C’est dans ces conditions que j’ai appris que ce gars-là, au lieu d’attendre que ça lui tombe dessus, comme moi, il prend les choses en main et va de l’avant. Le père Poirier, il est capable de se retrouver à quatre pattes au fond de la shed d’un octogénaire dans le coin de Brébeuf, et d’y trouver une talle de vieux blues qu’il échangera contre une bouteille de gros gin. Mon astie. Si une telle occasion devait m’arriver, je sais pertinemment que j’aurais plus de chances de tomber sur Lucien Hétu et Jethro Tull qui auraient pris un dégât d’eau. C’est mon karma. Mais maintenant que je suis ami et pratiquement voisin du père Poirier, qui lui a le karma contraire, j’ai bon espoir de figurer au top de la liste des premiers appelés pour les doublons.
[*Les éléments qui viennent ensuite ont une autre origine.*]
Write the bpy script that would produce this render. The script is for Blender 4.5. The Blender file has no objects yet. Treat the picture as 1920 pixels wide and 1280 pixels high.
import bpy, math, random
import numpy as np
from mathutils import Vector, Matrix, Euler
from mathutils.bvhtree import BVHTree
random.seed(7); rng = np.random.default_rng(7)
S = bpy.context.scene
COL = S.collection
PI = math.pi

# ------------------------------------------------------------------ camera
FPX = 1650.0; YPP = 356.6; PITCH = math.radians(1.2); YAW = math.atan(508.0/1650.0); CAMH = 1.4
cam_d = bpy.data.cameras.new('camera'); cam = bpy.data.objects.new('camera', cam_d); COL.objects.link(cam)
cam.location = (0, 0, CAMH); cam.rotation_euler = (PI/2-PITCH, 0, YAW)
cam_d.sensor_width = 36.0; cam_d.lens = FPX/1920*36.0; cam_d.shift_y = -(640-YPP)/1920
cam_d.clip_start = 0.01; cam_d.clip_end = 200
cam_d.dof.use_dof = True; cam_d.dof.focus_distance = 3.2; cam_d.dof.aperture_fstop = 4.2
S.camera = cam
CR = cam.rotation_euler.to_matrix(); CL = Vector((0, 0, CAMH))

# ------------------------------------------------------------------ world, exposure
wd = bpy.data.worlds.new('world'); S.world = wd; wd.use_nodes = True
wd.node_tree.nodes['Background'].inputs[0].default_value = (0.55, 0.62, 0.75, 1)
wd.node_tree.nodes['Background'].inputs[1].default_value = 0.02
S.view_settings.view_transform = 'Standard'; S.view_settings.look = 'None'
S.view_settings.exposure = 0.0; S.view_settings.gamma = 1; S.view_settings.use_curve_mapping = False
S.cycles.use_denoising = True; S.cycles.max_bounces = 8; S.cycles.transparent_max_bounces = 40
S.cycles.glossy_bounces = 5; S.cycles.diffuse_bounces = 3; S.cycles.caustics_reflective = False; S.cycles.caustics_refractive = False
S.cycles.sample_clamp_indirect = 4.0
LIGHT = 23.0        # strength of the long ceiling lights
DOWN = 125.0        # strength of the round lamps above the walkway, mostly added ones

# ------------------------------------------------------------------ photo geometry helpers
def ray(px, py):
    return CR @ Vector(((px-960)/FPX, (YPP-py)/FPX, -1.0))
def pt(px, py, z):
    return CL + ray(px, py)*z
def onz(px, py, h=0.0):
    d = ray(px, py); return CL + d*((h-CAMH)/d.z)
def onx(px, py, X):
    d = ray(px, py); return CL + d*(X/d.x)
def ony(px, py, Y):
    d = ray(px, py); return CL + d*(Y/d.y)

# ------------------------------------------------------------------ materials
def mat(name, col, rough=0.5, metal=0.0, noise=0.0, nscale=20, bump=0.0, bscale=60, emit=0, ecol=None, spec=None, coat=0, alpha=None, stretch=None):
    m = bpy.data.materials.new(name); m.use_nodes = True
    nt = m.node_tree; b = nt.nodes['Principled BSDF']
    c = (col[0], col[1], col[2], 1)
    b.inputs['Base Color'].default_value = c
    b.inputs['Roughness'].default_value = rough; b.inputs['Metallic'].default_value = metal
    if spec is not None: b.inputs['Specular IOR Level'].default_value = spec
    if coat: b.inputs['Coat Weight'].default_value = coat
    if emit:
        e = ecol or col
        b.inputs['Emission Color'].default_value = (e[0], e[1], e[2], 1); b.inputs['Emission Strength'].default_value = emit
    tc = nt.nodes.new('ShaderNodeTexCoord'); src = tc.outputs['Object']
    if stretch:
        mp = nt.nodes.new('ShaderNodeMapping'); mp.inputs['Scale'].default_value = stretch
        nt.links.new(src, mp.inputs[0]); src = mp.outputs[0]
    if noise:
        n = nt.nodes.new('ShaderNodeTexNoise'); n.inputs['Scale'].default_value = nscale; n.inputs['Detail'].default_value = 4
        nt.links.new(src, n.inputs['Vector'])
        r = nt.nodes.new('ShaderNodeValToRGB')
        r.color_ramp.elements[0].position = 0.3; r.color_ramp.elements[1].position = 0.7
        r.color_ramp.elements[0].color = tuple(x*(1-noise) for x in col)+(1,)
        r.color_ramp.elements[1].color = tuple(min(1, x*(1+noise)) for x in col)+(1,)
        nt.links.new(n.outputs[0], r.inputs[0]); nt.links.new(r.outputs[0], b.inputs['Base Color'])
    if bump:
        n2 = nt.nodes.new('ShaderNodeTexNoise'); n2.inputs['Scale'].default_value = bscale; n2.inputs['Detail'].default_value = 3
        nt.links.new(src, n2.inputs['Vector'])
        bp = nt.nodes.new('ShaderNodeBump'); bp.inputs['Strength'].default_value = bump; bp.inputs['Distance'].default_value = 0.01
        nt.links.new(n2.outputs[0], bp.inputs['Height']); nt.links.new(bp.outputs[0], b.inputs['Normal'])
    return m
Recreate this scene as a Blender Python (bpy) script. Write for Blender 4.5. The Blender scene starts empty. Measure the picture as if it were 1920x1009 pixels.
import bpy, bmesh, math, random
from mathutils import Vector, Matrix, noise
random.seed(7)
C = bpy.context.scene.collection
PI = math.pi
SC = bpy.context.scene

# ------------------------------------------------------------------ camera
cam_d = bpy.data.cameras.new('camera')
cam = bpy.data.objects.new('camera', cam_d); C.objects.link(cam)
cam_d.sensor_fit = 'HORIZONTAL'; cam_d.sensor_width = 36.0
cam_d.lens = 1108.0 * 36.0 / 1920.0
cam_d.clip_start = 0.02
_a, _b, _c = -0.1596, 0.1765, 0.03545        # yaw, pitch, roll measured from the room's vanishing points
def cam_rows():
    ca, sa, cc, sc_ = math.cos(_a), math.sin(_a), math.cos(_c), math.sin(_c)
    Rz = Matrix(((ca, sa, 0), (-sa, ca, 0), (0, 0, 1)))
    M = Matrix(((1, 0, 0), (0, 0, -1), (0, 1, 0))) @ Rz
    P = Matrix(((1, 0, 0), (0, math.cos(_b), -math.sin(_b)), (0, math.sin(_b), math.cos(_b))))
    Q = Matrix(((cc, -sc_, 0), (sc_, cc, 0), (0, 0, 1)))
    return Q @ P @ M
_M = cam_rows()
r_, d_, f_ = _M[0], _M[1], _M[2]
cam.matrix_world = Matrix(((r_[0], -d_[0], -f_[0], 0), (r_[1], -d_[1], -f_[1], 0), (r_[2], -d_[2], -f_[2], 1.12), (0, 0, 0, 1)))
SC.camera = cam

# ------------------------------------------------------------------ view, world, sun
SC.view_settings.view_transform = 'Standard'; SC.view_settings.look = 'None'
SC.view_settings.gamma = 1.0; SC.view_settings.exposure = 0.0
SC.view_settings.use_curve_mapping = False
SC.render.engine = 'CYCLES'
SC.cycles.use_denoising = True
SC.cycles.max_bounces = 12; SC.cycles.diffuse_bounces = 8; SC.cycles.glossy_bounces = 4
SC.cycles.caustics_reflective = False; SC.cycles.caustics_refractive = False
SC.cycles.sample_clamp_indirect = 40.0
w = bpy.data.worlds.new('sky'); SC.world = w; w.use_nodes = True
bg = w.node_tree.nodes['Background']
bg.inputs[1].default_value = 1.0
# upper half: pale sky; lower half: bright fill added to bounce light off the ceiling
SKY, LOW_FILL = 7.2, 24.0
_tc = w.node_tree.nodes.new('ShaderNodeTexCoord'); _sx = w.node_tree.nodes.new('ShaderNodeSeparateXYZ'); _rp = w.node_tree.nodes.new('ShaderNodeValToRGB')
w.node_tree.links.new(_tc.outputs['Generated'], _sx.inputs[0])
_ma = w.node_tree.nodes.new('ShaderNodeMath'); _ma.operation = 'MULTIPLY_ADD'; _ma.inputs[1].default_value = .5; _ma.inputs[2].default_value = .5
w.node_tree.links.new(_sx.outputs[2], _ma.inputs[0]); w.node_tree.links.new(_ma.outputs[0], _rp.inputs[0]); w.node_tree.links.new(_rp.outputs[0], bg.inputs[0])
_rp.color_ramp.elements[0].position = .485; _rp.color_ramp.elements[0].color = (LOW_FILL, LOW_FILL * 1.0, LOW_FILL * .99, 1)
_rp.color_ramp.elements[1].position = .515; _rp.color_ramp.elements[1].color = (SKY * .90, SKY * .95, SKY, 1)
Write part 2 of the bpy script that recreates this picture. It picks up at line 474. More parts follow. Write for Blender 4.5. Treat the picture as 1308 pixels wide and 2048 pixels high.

Parce que le père Poirier ne se contente pas de trouver les bons disques, il les trouve deux fois. À commencer par cet album de jazz particulièrement irréprochable, fait au Québec dans les années soixante. Jerry De Villers, à en croire mes recherches quand même brèves sur internet, est archivé davantage pour ses albums de type « orgue à gogo », allant même jusqu’aux cantiques de noël et au disco. Mais quelque part dans le fouillis traîne un document de son sideline qu’il devait chérir ; un album parfaitement hard-bop, fait de pièces originales interprétées par un quartet en grande communion, et ça sonne en plein dans ta face. Un album rare, savoureux, et tout à fait inconnu.

Le père Poirier, il en avait deux copies.

T’as pas fini avec moi, mon astie.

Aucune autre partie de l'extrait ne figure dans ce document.